Published in Blog on August 14, 2018 by Article V Patriot

The following was written by COS Action National Legislative Strategist Rita Dunaway and originally appeared on WND.com.

This month marks the fifth anniversary of the Convention of States Project. Having been involved with the effort for all five of those years, I have never been more convinced than now that our Constitution’s Article V process for a “convention for proposing amendments” holds the key to restoring our constitutional republic.

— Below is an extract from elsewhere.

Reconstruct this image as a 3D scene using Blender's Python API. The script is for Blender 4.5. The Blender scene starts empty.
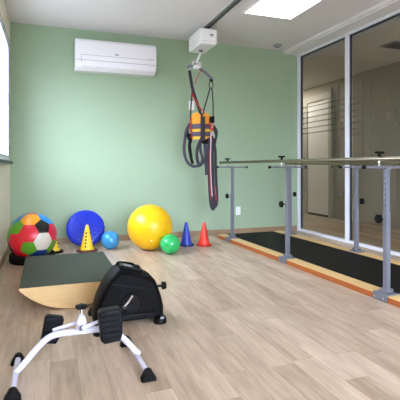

I took my first course in constitutional law as an undergraduate political science student. Throughout that semester, despite my earning high marks, I wondered if I was somehow missing something essential to understanding the Constitution. I simply could not grasp the connection between the text that I read there, on the one hand, and our actual federal government, on the other. How could a government granted so few powers in the Constitution wield such incredible authority over every aspect of its citizens’ lives?
 
My puzzlement persisted through law school, where the overwhelming majority of my studies were dedicated to reading and dissecting judges’ interpretations of the Constitution and other laws; not to reading and understanding the primary sources. I came to realize this approach follows the modern judicial trend of basing landmark constitutional decisions; not on the Constitution’s text and its meaning when it was written, but rather on the latest view of constitutional meaning, as expressed in the most recent court case on the issue.

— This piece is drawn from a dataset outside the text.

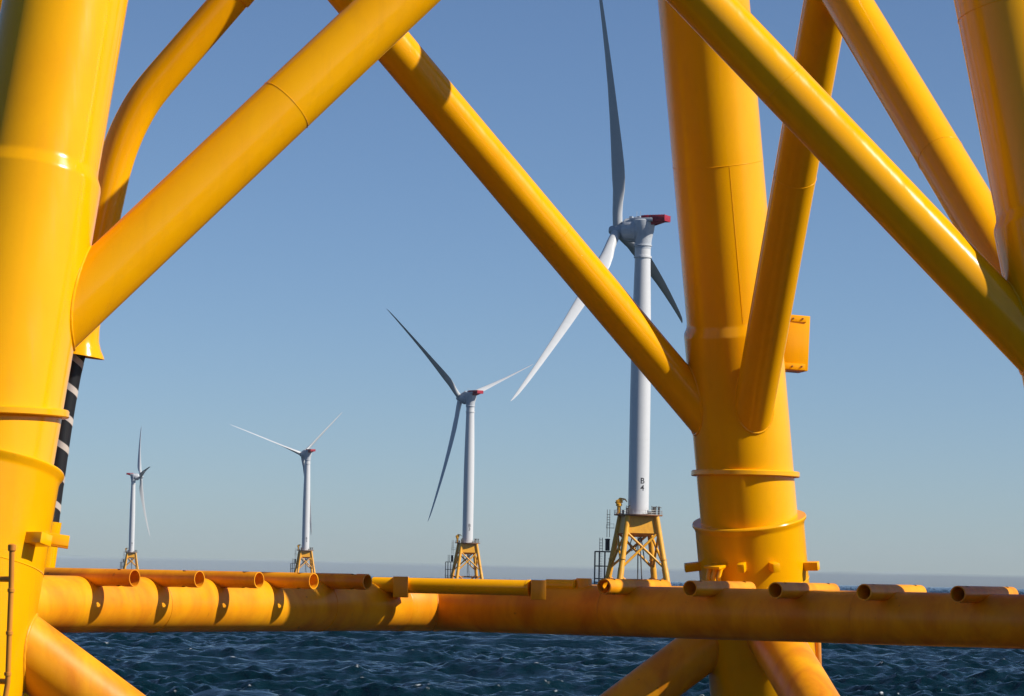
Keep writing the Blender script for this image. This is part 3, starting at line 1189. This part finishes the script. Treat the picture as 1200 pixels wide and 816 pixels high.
def turbine(hub_px, depth, psi, th0, Rb, tilt, cone, pitch, ch, label):
    """hub_px: picture position of the hub; psi: heading of the rotor axis; th0: blade angle; pitch: angle of the chord out of the rotor plane"""
    hub = at(*hub_px, depth)
    axd = Vector((math.sin(psi), math.cos(psi), 0))
    pos = Vector((hub.x, hub.y, 0)) - axd * HUB_OVER
    t = empty('wind_turbine', (pos.x, pos.y, 0))
    tag(t, label, 'wind turbine', 'row of offshore wind turbines')
    I = Matrix.Identity(4)
    jk = mesh_obj('transition_piece', JM['transition_piece'], t, I)
    for k in 'LRMN':
        mesh_obj('leg', JM['leg' + k], jk, I)
    for a, b in (('L', 'R'), ('R', 'M'), ('M', 'N'), ('N', 'L')):
        for p, q in ((a, b), (b, a)):
            mesh_obj('brace', JM['brace' + p + q], jk, I)
            mesh_obj('brace', JM['low' + p + q], jk, I)
    mesh_obj('horizontal_beam', JM['hbLM'], jk, I)
    mesh_obj('horizontal_beam', JM['hbRN'], jk, I)
    mesh_obj('conduit', JM['conduit'], jk, I)
    bl = mesh_obj('boat_landing', JM['boat_landing'], t, I)
    mesh_obj('tank', JM['tank'], bl, I)
    dk = mesh_obj('deck', JM['deck'], t, I)
    mesh_obj('railing', JM['railing'], dk, I)
    mesh_obj('crane', JM['crane'], dk, I)
    for me_ in JM['cabinets']: mesh_obj('cabinet', me_, dk, I)
    for me_ in JM['masts']: mesh_obj('mast', me_, dk, I)
    hz = hub.z
    tw = mesh_obj('tower', JM['tower'], t, I)
    s = (hz - 5.0 - 22.62) / 71.5
    tw.matrix_local = Matrix.Translation((0, 0, 22.62)) @ Matrix.Diagonal((1, 1, s, 1)) @ Matrix.Translation((0, 0, -22.62))
    for c, z in zip(ch, (31.0, 29.1)):
        me = text_on_tower(c, 2.2, 2.8, z, R(18), t)
        mesh_obj('marking', me, tw, tw.matrix_local.inverted())
    rz = Matrix.Translation((0, 0, hz)) @ Matrix.Rotation(math.pi / 2 - psi, 4, 'Z')
    nc = mesh_obj('nacelle', JM['nacelle'], t, rz)
    mesh_obj('hoist_platform', JM['hoist_platform'], nc, Matrix.Identity(4))
    # rotor
    ax = Vector((math.sin(psi) * math.cos(tilt), math.cos(psi) * math.cos(tilt), math.sin(tilt)))
    up = Vector((-math.sin(psi) * math.sin(tilt), -math.cos(psi) * math.sin(tilt), math.cos(tilt)))
    si = up.cross(ax)
    hl = Vector((axd.x * HUB_OVER, axd.y * HUB_OVER, hz))
    mh = Matrix.Translation(hl) @ Matrix((ax, ax.cross(up) * -1, up)).transposed().to_4x4()
    y_ = up.cross(ax)
    mh = Matrix.Translation(hl) @ Matrix((ax, y_, up)).transposed().to_4x4()
    hb = mesh_obj('hub', JM['hub'], t, mh)
    tmp = blade_mesh(-math.sin(pitch), -math.cos(pitch)).build('blade', M_BLD, None, 60)
    BLADE = tmp.data
    bpy.data.objects.remove(tmp)
    for k in range(3):
        th = th0 + k * 2 * math.pi / 3
        r = up * math.cos(th) + si * math.sin(th)
        r = (r + ax * cone).normalized()
        tg = -up * math.sin(th) + si * math.cos(th)
        # trailing edge: in the rotor plane turned downwind by the blade pitch
        te = tg * math.cos(pitch) - ax * math.sin(pitch)
        te = (te - r * te.dot(r)).normalized()
        yv = r.cross(te).normalized()              # local +Y (Z x X)
        sc = Rb / 75.0
        mbm = Matrix((te, yv, r)).transposed().to_4x4()
        o = mesh_obj('blade', BLADE, t, Matrix.Translation(hl + r * 1.2) @ mbm @ Matrix.Diagonal((1, 1, sc * (75 - 1.2) / 75, 1)))
    return t


turbine((724.0, 270.3), 857, R(-66.6), R(134.1), 72.2, 0.06, 0.01, R(68), 'B4', 'nearest white turbine, beside the right-hand yellow leg, tower marked B 4')
turbine((539.6, 466.8), 1658, R(-46.7), R(-70.7), 66.8, 0.04, 0.04, R(93), 'B3', 'second nearest white turbine, standing alone under the middle of the diagonal brace')
turbine((354.2, 532.7), 2424, R(-38.2), R(-51.9), 62.5, -0.2, 0.09, R(50), 'B2', 'third nearest turbine, two blades spread in a wide V above its tower')
turbine((165.1, 559.2), 3166, R(80.3), R(-82.8), 65.3, 0.10, 0.03, R(54), 'B1', 'smallest farthest turbine beside the left leg, one blade pointing straight up')

# ------------------------------------------------------------------ low fog bank lying on the far horizon
def fog_bank():
    bm = bmesh.new()
    n = 500
    rnd = random.Random(3)
    ph = [(rnd.uniform(0, 6.28), rnd.uniform(2, 60), rnd.uniform(0.2, 1)) for _ in range(14)]
    rad, thick = 17500.0, 900.0
    cols = []
    for i in range(n + 1):
        a = R(-60) + R(120) * i / n
        h = 90 + sum(math.sin(a * f * 5 + p) * w for p, f, w in ph) * 1.8
        prof = [(0, -40), (0, 0), (0, h * 0.5), (8, h * 0.8), (60, h), (thick, h * 0.9), (thick, -40)]
        cols.append([bm.verts.new((math.sin(a) * (rad + dr), math.cos(a) * (rad + dr), z)) for dr, z in prof])
    for a, b in zip(cols, cols[1:]):
        for k in range(7):
            bm.faces.new((a[k], a[(k + 1) % 7], b[(k + 1) % 7], b[k]))
    bm.faces.new(cols[0]); bm.faces.new(list(reversed(cols[-1])))
    mb = MB(); mb.bm.free(); mb.bm = bm
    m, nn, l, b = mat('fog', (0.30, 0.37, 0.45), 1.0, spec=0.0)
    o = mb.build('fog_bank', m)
    g = nn.new('ShaderNodeNewGeometry')
    sx = nn.new('ShaderNodeSeparateXYZ')
    l.new(g.outputs['Position'], sx.inputs[0])
    mp = nn.new('ShaderNodeMapping')
    mp.inputs['Scale'].default_value = (0.0012, 0.0012, 0.022)
    l.new(g.outputs['Position'], mp.inputs['Vector'])
    no = nn.new('ShaderNodeTexNoise')
    no.inputs['Scale'].default_value = 1.0
    no.inputs['Detail'].default_value = 5
    l.new(mp.outputs['Vector'], no.inputs['Vector'])
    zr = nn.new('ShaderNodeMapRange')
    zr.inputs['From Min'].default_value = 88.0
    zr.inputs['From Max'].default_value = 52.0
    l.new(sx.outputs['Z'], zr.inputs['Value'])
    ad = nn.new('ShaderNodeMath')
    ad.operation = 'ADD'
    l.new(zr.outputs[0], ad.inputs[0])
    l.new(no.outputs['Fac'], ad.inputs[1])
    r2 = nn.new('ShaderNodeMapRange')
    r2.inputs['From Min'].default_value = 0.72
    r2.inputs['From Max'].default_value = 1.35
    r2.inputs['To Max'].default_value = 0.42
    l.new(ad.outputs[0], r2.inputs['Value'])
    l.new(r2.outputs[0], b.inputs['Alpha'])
    tag(o, 'low pale blue fog bank lying along the far horizon', 'fog', kind='structure')


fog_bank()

# ------------------------------------------------------------------ sea air
m = MB()
m.box((0, 0, 88.0), (16500, 0, 0), (0, 16500, 0), (0, 0, 100.0))
hm = bpy.data.materials.new('sea_haze')
hm.use_nodes = True
hn = hm.node_tree.nodes
hn.clear()
ho = hn.new('ShaderNodeOutputMaterial')
hv = hn.new('ShaderNodeVolumePrincipled')
hv.inputs['Color'].default_value = (0.86, 0.91, 1.0, 1)
hv.inputs['Density'].default_value = 0.000018
hv.inputs['Anisotropy'].default_value = 0.2
hm.node_tree.links.new(hv.outputs[0], ho.inputs['Volume'])
hz_ = m.build('haze', hm)
tag(hz_, 'thin pale sea haze lying over the water between the turbines', 'haze', kind='stuff')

Modern “interpretations” of the Constitution have stretched the meaning of the text to the point of absurdity – to the point where no average American could possibly tell you, even after a careful reading of the Constitution, what it will be deemed to actually permit or forbid. The functional application of the Constitution has been divorced from its text.
 
Perhaps the best example of this phenomenon is the explosion of constitutional “rights of privacy.” Mentioned nowhere in our written Constitution, such rights were allegedly discovered there by the Supreme Court in the 1960s, and said then to preclude states from regulating contraceptives. Today they are said to dictate whether and how states can prohibit abortion, among other things.

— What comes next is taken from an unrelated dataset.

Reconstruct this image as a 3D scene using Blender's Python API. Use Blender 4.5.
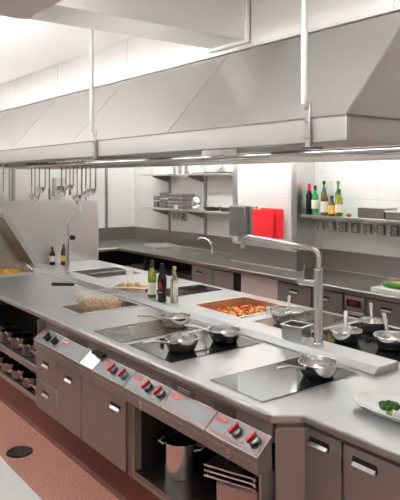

The problem we create when we model one generation’s landmark constitutional ruling after the last generation’s is illustrated by the childhood game of “telephone.” The child who starts the game clearly communicates an idea to the next child. But each subsequent child, rather than consulting the original source to understand the message, can only consult the child who heard the message most recently from another, secondary source. We know how this plays out: the child at the end of the line invariably announces a message that is not only far different from the one initially communicated, but is usually so nonsensical that it elicits an eruption of laughter from the other players.

Such, effectively, has been the course of our constitutional jurisprudence for over two centuries.

But unlike the children in the game of telephone, who are prohibited from consulting the original source for the message, our liberal legal elites have chosen to prefer the more recent “interpretation” of the Constitution over an objective historical analysis of its original language.

And thus our nation has become unmoored from its textual anchor. Some citizens are pleased with the ship’s new direction. But are the rest of us willing to entrust the future of our society to the particular predilection of whatever persons or parties manage to gain the helm?

If not – if we pine for the rule of law – then Article V holds the only practical solution. Since the dysfunction of our government is the result of the perversion of constitutional text, the logical solution is to overturn those perversions through explicit constitutional amendments that clarify the truemeaning of the language that has been distorted.

Imagine, if you will, our Congress being limited – in clear, modern language – to using its taxing and spending powers solely for the performance of its specifically-listed duties under Article I of the Constitution. Imagine a Congress whose commerce power is specifically limited, as it was originally meant to be, to regulating the interstate transfer of goods. What we would have is a leaner, more efficient federal government, a drastically reduced federal bureaucracy, and a return of most domestic policy-making to the state and local governments, which are far more accountable to the people. What we would have, in short, is the restoration of federalism and the rule of law.